Welcome to my Westminster diary. Each week, I’ll be giving a behind-the-scenes take on what life is really like as a new MP. From jeering and bobbing, procedures and prayers, I’ll be lifting the lid on the mother of all Parliaments. Think ‘The Thick of It’ not ‘House of Cards’!

Normally, it is the government that is in charge of setting the parliamentary agenda. On just 20 days of the year opposition parties can choose a topic for debate. One of those ‘opposition days’ was this week and the outcome was not what was expected.

When the government has a “stonking” majority, opposition day motions never win. So opposition parties tend to use them to challenge or even embarrass the government on areas where they think they’re weak.

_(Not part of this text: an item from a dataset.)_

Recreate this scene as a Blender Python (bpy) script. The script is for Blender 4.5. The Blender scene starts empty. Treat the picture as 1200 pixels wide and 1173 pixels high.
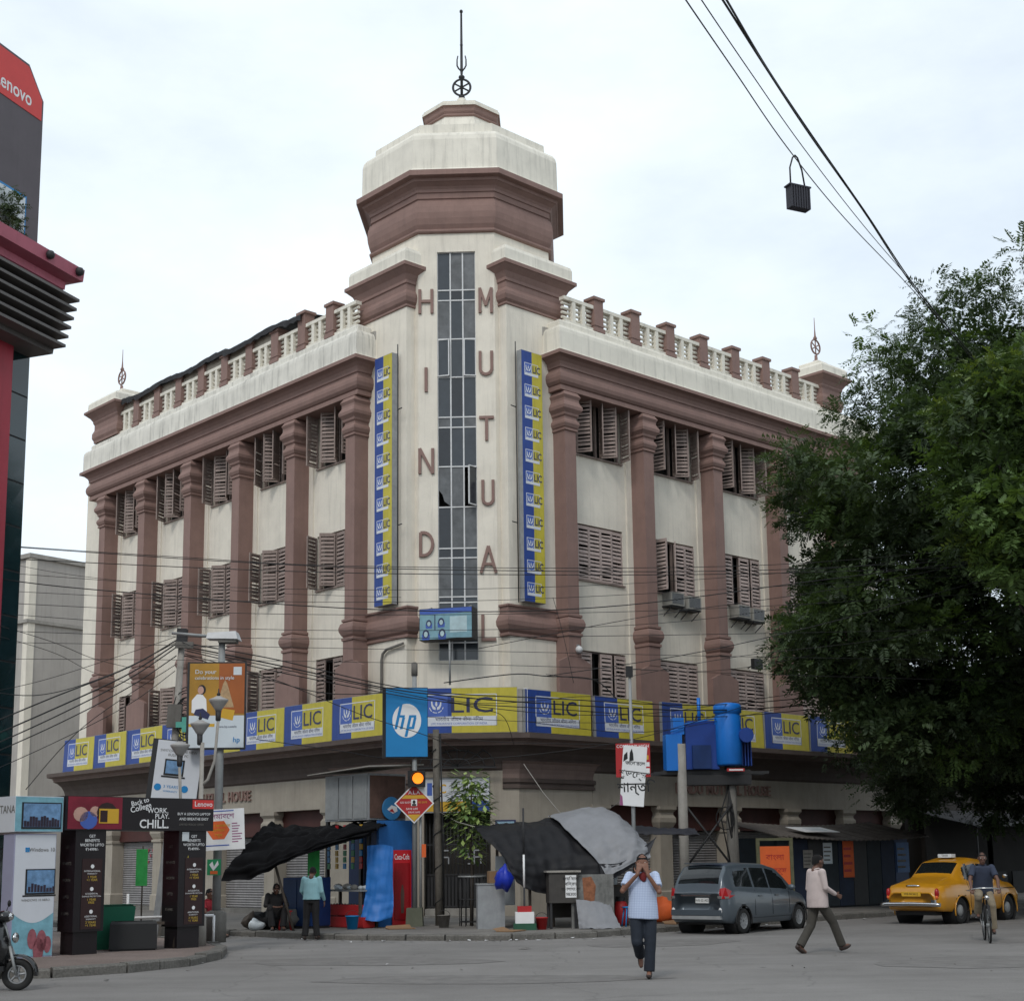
import bpy, math, random
import numpy as np
from mathutils import Matrix, Vector
random.seed(7); rng = np.random.default_rng(7)
S = bpy.context.scene
COL = S.collection
R = math.radians
pi = math.pi

# ---------------------------------------------------------------- camera
cam = bpy.data.cameras.new('camera'); cam_o = bpy.data.objects.new('camera', cam); COL.objects.link(cam_o)
PITCH, ROLL = 0.1686, -0.0142
fw = Vector((0, math.cos(PITCH), math.sin(PITCH))); up = Vector((0, -math.sin(PITCH), math.cos(PITCH))); rt = Vector((1, 0, 0))
r2 = rt*math.cos(ROLL)+up*math.sin(ROLL); u2 = up*math.cos(ROLL)-rt*math.sin(ROLL)
mw = Matrix((r2, u2, -fw)).transposed().to_4x4(); mw.translation = (0, 0, 1.6)
cam_o.matrix_world = mw
cam.sensor_width = 36; cam.lens = 1704.1/1200*36; cam.shift_x = -0.01343; cam.shift_y = 0.1092
cam.clip_start = 0.1; cam.clip_end = 3000
S.camera = cam_o

# ---------------------------------------------------------------- light
SUN_EL, SUN_AZ = R(46), R(197)       # azimuth from +Y, clockwise: behind the camera, a little to the left
W = bpy.data.worlds.new('World'); S.world = W; W.use_nodes = True
nt = W.node_tree; N = nt.nodes; N.clear(); Lk = nt.links.new
out = N.new('ShaderNodeOutputWorld'); bg = N.new('ShaderNodeBackground'); bg.inputs[1].default_value = 0.12
sky = N.new('ShaderNodeTexSky'); sky.sky_type = 'NISHITA'; sky.sun_disc = False
sky.sun_elevation = SUN_EL; sky.sun_rotation = SUN_AZ; sky.air_density = 1.0; sky.dust_density = 0.4; sky.ozone_density = 1.0
tc = N.new('ShaderNodeTexCoord'); mp = N.new('ShaderNodeMapping'); mp.inputs['Scale'].default_value = (1, 1, 2.2)
mp.inputs['Location'].default_value = (0.35, 0.1, 0.0)
nz = N.new('ShaderNodeTexNoise'); nz.inputs['Scale'].default_value = 2.1; nz.inputs['Detail'].default_value = 9; nz.inputs['Roughness'].default_value = 0.56
rp = N.new('ShaderNodeValToRGB'); rp.color_ramp.elements[0].position = 0.30; rp.color_ramp.elements[0].color = (.57, .57, .57, 1)
rp.color_ramp.elements[1].position = 0.66; rp.color_ramp.elements[1].color = (1, 1, 1, 1)
mx = N.new('ShaderNodeMix'); mx.data_type = 'RGBA'
mx.inputs[7].default_value = (8.9, 9.75, 10.35, 1)
Lk(tc.outputs['Generated'], mp.inputs[0]); Lk(mp.outputs[0], nz.inputs['Vector']); Lk(nz.outputs['Fac'], rp.inputs[0])
Lk(rp.outputs[0], mx.inputs[0]); Lk(sky.outputs[0], mx.inputs[6]); Lk(mx.outputs[2], bg.inputs[0]); Lk(bg.outputs[0], out.inputs[0])
sun = bpy.data.lights.new('sun', 'SUN'); sun.energy = 1.2; sun.angle = R(14); sun.color = (1, .96, .9)
sun_o = bpy.data.objects.new('sun', sun); COL.objects.link(sun_o)
sd = Vector((math.sin(SUN_AZ)*math.cos(SUN_EL), math.cos(SUN_AZ)*math.cos(SUN_EL), math.sin(SUN_EL)))
sun_o.rotation_euler = sd.to_track_quat('Z', 'Y').to_euler(); sun_o.location = (0, -20, 40)
V = S.view_settings; V.view_transform = 'Standard'; V.look = 'None'; V.exposure = 0.0; V.gamma = 1.0
try: V.use_curve_mapping = False
except Exception: pass

# ---------------------------------------------------------------- materials
def sock(n, *names):
    for k in names:
        if k in n.inputs: return n.inputs[k]
def mat(name, col, rough=.7, var=.12, scale=3.0, streak=0.0, bump=0.0, bscale=60.0, metal=0.0, emit=0.0, spec=.4, coat=0.0, speck=0.0, trans=0.0, dirt=None):
    """procedural paint: base colour broken by noise, optional rain streaks and relief"""
    m = bpy.data.materials.new(name); m.use_nodes = True
    t = m.node_tree; n = t.nodes; l = t.links.new
    b = n['Principled BSDF']; c = (*col, 1)
    b.inputs['Roughness'].default_value = rough; b.inputs['Metallic'].default_value = metal
    s_ = sock(b, 'Specular IOR Level', 'Specular');  s_.default_value = spec
    if coat: sock(b, 'Coat Weight', 'Clearcoat').default_value = coat
    if trans: sock(b, 'Transmission Weight', 'Transmission').default_value = trans
    if emit:
        sock(b, 'Emission Color', 'Emission').default_value = c; b.inputs['Emission Strength'].default_value = emit
    tcn = n.new('ShaderNodeTexCoord'); cur = None
    if var or streak:
        nn = n.new('ShaderNodeTexNoise'); nn.inputs['Scale'].default_value = scale; nn.inputs['Detail'].default_value = 6; nn.inputs['Roughness'].default_value = .65
        l(tcn.outputs['Object'], nn.inputs['Vector'])
        r = n.new('ShaderNodeMapRange'); r.inputs[1].default_value = .3; r.inputs[2].default_value = .7; r.inputs[3].default_value = 1-var; r.inputs[4].default_value = 1+var*.5
        l(nn.outputs['Fac'], r.inputs[0]); cur = r.outputs[0]
    if streak:
        mpn = n.new('ShaderNodeMapping'); mpn.inputs['Scale'].default_value = (5, 5, .35); l(tcn.outputs['Object'], mpn.inputs[0])
        n2 = n.new('ShaderNodeTexNoise'); n2.inputs['Scale'].default_value = 1.3; n2.inputs['Detail'].default_value = 7; n2.inputs['Roughness'].default_value = .7
        l(mpn.outputs[0], n2.inputs['Vector'])
        r2_ = n.new('ShaderNodeMapRange'); r2_.inputs[1].default_value = .5; r2_.inputs[2].default_value = .78; r2_.inputs[3].default_value = 1; r2_.inputs[4].default_value = 1-streak
        l(n2.outputs['Fac'], r2_.inputs[0])
        mu = n.new('ShaderNodeMath'); mu.operation = 'MULTIPLY'; l(cur, mu.inputs[0]); l(r2_.outputs[0], mu.inputs[1]); cur = mu.outputs[0]
    if speck:
        n3 = n.new('ShaderNodeTexNoise'); n3.inputs['Scale'].default_value = 90; n3.inputs['Detail'].default_value = 2; l(tcn.outputs['Object'], n3.inputs['Vector'])
        r3 = n.new('ShaderNodeMapRange'); r3.inputs[1].default_value = .35; r3.inputs[2].default_value = .65; r3.inputs[3].default_value = 1-speck; r3.inputs[4].default_value = 1+speck
        l(n3.outputs['Fac'], r3.inputs[0]); mu = n.new('ShaderNodeMath'); mu.operation = 'MULTIPLY'; l(cur, mu.inputs[0]); l(r3.outputs[0], mu.inputs[1]); cur = mu.outputs[0]
    if cur is not None:
        mxn = n.new('ShaderNodeMix'); mxn.data_type = 'RGBA'; mxn.blend_type = 'MULTIPLY'; mxn.inputs[0].default_value = 1
        mxn.inputs[6].default_value = c; l(cur, mxn.inputs[7]); col_out = mxn.outputs[2]
        if dirt:
            n4 = n.new('ShaderNodeTexNoise'); n4.inputs['Scale'].default_value = scale*.6; n4.inputs['Detail'].default_value = 8; n4.inputs['Roughness'].default_value = .7
            l(tcn.outputs['Object'], n4.inputs['Vector'])
            r4 = n.new('ShaderNodeMapRange'); r4.inputs[1].default_value = .5; r4.inputs[2].default_value = .7; r4.inputs[3].default_value = 0; r4.inputs[4].default_value = .7
            l(n4.outputs['Fac'], r4.inputs[0])
            m4 = n.new('ShaderNodeMix'); m4.data_type = 'RGBA'; m4.inputs[7].default_value = (*dirt, 1); l(r4.outputs[0], m4.inputs[0]); l(col_out, m4.inputs[6]); col_out = m4.outputs[2]
        l(col_out, b.inputs['Base Color'])
    else: b.inputs['Base Color'].default_value = c
    if bump:
        nb = n.new('ShaderNodeTexNoise'); nb.inputs['Scale'].default_value = bscale; nb.inputs['Detail'].default_value = 5; l(tcn.outputs['Object'], nb.inputs['Vector'])
        bp = n.new('ShaderNodeBump'); bp.inputs['Strength'].default_value = bump; bp.inputs['Distance'].default_value = .03; l(nb.outputs['Fac'], bp.inputs['Height']); l(bp.outputs[0], b.inputs['Normal'])
    return m
M = {}
def mk(k, *a, **kw): M[k] = mat(k, *a, **kw); return M[k]
mk('cream', (.735, .68, .585), .85, .12, .9, .2, .2, 25)
mk('brown', (.245, .153, .13), .75, .13, 1.6, .15, .15, 30)
mk('trim', (.74, .70, .61), .8, .12, 1.2, .32, .1, 30)
mk('trim_stained', (.70, .67, .60), .8, .15, 1.5, .6, .1, 30)
mk('lintel', (.36, .32, .265), .85, .15, 1.2, .2, .15, 30)
mk('base_pink', (.21, .15, .13), .8, .18, 1.5, .2, .1, 30)
mk('dark_base', (.10, .075, .065), .85, .2, 1.5, .2, .1, 30)
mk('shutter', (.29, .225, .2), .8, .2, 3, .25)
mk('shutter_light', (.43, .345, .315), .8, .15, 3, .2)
mk('void', (.018, .017, .016), .9, .2, 2)
mk('room', (.05, .045, .04), .9, .2, 2)
mk('glass_dusty', (.11, .115, .12), .35, .5, 2.5, spec=.5); mk('glass_dark', (.018, .02, .024), .1, .3, 3.0, spec=.6)
mk('glass', (.035, .042, .05), .12, .25, 3.0, spec=.6)
mk('frame_white', (.62, .62, .62), .6, .15, 4)
mk('blue', (.022, .06, .27), .55, .2, 1.6, .25)
mk('yellow', (.52, .44, .045), .55, .18, 1.6, .28)
mk('sign_white', (.62, .64, .68), .55, .06, 2)
mk('navy', (.025, .03, .09), .5, .1, 3)
mk('print_blue', (.06, .12, .42), .5, .1, 3)
mk('pale', (.62, .66, .68), .6, .1, 3)
mk('iron', (.03, .03, .032), .6, .2, 6)
mk('steel', (.33, .34, .35), .5, .2, 4, .2, metal=.3)
mk('galv', (.30, .31, .31), .55, .15, 5, .2, metal=.2)
mk('black', (.014, .014, .015), .6, .15, 4)
mk('rubber', (.02, .02, .02), .85, .15, 8)
mk('hp_blue', (.008, .21, .50), .45, .05, 2)
mk('white', (.78, .78, .78), .6, .06, 3)
mk('red', (.42, .02, .022), .5, .1, 3)
mk('orange', (.72, .13, .03), .7, .12, 4)
mk('roller', (.27, .26, .26), .6, .2, 3, .3); mk('roof_tar', (.03, .03, .033), .8, .35, 3, .2, .5, 9)
mk('concrete', (.33, .31, .28), .9, .2, 3, .25, .3, 40)
mk('concrete_dark', (.17, .16, .145), .9, .25, 2, .3, .4, 30)
mk('wood', (.085, .068, .055), .85, .3, 6, .4, .3, 30)
mk('green_leaf', (.06, .10, .03), .6, .25, 5)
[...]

One notable exception was in 2009 when Bond girl and star of “Absolutely Fabulous” Joanna Lumley fronted a public campaign to provide all Gurkha veterans who served in the British Army before 1997 the right to settle in Britain. The official opposition chose the issue for debate, there was a backbench rebellion and the government was defeated.

This week felt strangely similar. On Monday night, 22-year-old Manchester United and England footballer Marcus Rashford wrote a very powerful letter. He wrote of how, when growing up, his family had relied on breakfast clubs, free school meals, food banks, soup kitchens, and the kind actions of neighbours. He did so because, two weeks previously, the government had announced that it would not run the free school meals voucher system for low-income families over the summer holiday period.

He tweeted his ‘open letter’ and asked the public to ‘tag their MP’ on Twitter. Thousands of people did – more than 300,000 in fact. The next day, the official opposition chose the topic for their debate.

There was a flurry of activity. The government was primed to oppose the motion but was suddenly facing a small rebellion from within its own ranks – not enough to lose the vote but enough for it to be deeply embarrassing.

I hopped on the train to London to make sure I could vote for the scheme to be extended. By the time I’d arrived, the government had performed a U-turn and confirmed they wouldn’t oppose the motion after all, meaning there wouldn’t be any vote on the issue. I stepped off the train, smiled to myself under my mask, and then got straight back on a train to St Albans.

A small inconvenience for an extraordinarily important win.